■ What you will do: Look below for the line containing "Model this scene" and the line containing "return tuple(((x/255)/12.92 if"; repeat exactly those two lines and all lines between them, and nothing else.
-- Start Material --
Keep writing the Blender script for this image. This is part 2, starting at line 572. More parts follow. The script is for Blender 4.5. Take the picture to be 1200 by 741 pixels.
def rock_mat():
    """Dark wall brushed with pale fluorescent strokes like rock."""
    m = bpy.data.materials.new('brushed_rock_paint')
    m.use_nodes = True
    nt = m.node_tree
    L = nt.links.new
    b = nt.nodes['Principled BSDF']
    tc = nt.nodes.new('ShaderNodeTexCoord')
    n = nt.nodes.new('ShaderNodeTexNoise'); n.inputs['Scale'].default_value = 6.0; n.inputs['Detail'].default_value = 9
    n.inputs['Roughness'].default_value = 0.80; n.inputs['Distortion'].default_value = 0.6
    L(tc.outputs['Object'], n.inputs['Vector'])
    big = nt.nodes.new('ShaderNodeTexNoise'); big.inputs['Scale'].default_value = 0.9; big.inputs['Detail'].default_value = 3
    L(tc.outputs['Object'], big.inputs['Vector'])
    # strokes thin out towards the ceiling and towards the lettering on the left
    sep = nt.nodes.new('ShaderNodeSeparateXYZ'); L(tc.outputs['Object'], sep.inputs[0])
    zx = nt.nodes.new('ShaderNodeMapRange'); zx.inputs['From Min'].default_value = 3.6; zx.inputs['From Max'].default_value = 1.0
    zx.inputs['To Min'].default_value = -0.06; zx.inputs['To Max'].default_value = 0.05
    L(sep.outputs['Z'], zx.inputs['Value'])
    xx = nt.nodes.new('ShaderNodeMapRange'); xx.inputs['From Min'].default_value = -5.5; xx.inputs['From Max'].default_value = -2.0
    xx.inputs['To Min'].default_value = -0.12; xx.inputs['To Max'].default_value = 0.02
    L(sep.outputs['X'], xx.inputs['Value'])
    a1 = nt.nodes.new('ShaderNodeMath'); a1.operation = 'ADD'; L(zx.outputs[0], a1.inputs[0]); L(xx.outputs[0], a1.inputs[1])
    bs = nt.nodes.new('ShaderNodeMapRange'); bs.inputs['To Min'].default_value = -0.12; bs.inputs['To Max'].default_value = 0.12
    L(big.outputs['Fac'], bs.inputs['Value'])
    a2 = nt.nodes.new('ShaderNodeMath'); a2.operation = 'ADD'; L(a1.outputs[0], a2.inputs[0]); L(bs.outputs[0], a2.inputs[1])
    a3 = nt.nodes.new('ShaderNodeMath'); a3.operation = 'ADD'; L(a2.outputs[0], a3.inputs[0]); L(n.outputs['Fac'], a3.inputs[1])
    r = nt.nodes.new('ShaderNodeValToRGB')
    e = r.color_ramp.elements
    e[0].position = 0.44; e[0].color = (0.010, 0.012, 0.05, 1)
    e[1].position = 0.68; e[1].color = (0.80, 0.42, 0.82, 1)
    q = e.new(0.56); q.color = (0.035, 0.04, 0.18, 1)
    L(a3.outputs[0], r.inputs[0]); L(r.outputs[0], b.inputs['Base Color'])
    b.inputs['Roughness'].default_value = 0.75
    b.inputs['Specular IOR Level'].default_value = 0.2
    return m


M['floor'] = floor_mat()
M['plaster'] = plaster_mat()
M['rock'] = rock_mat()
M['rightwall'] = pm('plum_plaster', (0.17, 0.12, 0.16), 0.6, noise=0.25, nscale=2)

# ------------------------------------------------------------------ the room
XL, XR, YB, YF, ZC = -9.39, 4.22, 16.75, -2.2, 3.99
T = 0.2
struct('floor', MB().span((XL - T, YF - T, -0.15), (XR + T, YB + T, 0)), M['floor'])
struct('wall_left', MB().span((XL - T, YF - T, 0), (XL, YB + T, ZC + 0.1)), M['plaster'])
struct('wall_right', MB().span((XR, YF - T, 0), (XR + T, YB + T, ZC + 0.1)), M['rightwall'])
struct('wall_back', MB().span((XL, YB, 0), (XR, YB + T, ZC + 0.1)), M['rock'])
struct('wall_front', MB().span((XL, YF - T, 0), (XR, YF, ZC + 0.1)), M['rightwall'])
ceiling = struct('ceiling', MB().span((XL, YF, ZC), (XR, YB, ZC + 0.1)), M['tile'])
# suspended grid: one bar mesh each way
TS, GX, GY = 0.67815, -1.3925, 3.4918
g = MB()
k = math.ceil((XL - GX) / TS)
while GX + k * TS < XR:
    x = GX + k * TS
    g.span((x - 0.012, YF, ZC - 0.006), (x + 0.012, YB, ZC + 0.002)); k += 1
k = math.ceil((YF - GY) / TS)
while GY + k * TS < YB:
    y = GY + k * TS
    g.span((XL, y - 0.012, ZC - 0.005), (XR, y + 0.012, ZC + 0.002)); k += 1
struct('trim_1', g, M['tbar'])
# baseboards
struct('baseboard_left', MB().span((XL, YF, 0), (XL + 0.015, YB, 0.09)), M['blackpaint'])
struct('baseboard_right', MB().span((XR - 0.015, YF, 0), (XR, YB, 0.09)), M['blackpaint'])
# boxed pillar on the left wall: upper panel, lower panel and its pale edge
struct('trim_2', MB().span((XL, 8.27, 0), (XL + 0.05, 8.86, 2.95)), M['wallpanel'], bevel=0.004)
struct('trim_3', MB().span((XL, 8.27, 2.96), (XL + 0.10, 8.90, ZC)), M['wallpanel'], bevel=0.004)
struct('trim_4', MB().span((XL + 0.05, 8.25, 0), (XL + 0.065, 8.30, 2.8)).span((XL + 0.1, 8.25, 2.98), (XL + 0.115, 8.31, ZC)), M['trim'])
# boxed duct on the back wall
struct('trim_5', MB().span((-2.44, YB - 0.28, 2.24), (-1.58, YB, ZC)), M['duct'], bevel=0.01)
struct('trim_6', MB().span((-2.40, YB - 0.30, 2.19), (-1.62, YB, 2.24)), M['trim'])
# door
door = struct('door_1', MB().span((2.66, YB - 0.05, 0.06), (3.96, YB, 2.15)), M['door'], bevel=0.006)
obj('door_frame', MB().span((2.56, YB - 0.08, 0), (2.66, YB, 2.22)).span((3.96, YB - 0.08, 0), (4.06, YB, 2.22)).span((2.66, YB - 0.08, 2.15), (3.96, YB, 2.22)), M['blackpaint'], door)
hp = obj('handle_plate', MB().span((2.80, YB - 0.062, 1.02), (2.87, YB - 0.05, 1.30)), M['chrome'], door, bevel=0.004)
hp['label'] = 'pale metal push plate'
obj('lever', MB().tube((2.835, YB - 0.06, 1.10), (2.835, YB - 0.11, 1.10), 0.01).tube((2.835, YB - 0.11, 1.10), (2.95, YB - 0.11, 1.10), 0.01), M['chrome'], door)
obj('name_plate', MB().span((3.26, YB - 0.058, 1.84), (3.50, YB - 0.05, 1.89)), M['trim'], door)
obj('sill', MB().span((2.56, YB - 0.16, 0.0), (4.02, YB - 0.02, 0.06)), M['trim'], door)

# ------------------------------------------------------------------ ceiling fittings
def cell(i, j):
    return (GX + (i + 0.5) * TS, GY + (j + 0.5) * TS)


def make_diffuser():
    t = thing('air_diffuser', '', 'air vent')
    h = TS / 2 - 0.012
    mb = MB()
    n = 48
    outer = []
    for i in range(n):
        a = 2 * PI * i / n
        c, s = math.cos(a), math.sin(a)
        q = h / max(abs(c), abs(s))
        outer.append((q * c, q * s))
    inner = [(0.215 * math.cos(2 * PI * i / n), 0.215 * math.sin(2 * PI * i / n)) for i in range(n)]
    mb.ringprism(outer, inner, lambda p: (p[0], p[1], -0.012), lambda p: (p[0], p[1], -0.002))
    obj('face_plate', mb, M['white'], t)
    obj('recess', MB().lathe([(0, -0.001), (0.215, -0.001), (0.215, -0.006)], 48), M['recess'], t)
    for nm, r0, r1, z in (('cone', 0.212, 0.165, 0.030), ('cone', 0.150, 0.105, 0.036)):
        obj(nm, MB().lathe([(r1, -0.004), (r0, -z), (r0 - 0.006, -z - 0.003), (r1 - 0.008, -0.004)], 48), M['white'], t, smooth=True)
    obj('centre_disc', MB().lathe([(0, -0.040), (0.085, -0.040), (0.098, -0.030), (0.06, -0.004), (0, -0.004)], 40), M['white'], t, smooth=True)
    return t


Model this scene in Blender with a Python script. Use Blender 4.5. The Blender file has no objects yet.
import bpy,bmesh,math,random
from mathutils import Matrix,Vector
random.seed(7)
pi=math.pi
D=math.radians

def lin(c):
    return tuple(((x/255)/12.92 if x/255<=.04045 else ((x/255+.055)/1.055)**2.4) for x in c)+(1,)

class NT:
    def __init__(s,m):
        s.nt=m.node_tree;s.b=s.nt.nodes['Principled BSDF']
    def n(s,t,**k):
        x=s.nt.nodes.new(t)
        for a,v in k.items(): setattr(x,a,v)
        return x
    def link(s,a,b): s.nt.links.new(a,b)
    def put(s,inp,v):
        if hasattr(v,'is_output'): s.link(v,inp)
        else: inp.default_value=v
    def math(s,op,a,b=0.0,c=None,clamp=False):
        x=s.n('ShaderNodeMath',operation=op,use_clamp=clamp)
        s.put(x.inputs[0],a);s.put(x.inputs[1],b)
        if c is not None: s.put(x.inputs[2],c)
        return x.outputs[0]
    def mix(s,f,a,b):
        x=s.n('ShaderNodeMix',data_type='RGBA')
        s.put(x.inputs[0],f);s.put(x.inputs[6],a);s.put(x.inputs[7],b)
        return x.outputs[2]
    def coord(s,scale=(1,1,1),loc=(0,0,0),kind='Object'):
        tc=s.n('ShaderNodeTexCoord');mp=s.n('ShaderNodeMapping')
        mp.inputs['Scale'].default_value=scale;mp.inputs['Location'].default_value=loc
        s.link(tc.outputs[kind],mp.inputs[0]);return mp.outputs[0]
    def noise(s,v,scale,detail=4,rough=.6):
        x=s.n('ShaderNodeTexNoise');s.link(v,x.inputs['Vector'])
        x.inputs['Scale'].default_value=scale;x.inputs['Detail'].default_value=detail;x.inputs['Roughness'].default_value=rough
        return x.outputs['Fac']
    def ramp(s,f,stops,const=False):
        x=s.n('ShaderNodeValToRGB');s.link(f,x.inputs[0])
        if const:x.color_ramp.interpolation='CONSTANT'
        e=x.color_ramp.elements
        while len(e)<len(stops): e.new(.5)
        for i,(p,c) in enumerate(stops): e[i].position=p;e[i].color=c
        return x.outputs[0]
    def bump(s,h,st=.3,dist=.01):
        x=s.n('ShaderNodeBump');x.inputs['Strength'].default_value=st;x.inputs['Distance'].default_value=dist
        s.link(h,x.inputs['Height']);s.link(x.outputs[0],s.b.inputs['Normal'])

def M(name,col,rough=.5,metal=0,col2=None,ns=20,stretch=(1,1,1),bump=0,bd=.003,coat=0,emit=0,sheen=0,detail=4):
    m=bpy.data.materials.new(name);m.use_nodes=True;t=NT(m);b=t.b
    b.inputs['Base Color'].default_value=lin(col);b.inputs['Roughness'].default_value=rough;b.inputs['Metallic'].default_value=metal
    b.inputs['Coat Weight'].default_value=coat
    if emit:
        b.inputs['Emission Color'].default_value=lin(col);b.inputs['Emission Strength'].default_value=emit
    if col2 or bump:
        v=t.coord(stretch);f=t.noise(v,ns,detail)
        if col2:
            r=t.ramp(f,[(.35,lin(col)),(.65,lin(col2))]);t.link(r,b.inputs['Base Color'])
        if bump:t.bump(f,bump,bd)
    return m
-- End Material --
■ Complete response:
Model this scene in Blender with a Python script. Use Blender 4.5. The Blender file has no objects yet.
import bpy,bmesh,math,random
from mathutils import Matrix,Vector
random.seed(7)
pi=math.pi
D=math.radians

def lin(c):
    return tuple(((x/255)/12.92 if x/255<=.04045 else ((x/255+.055)/1.055)**2.4) for x in c)+(1,)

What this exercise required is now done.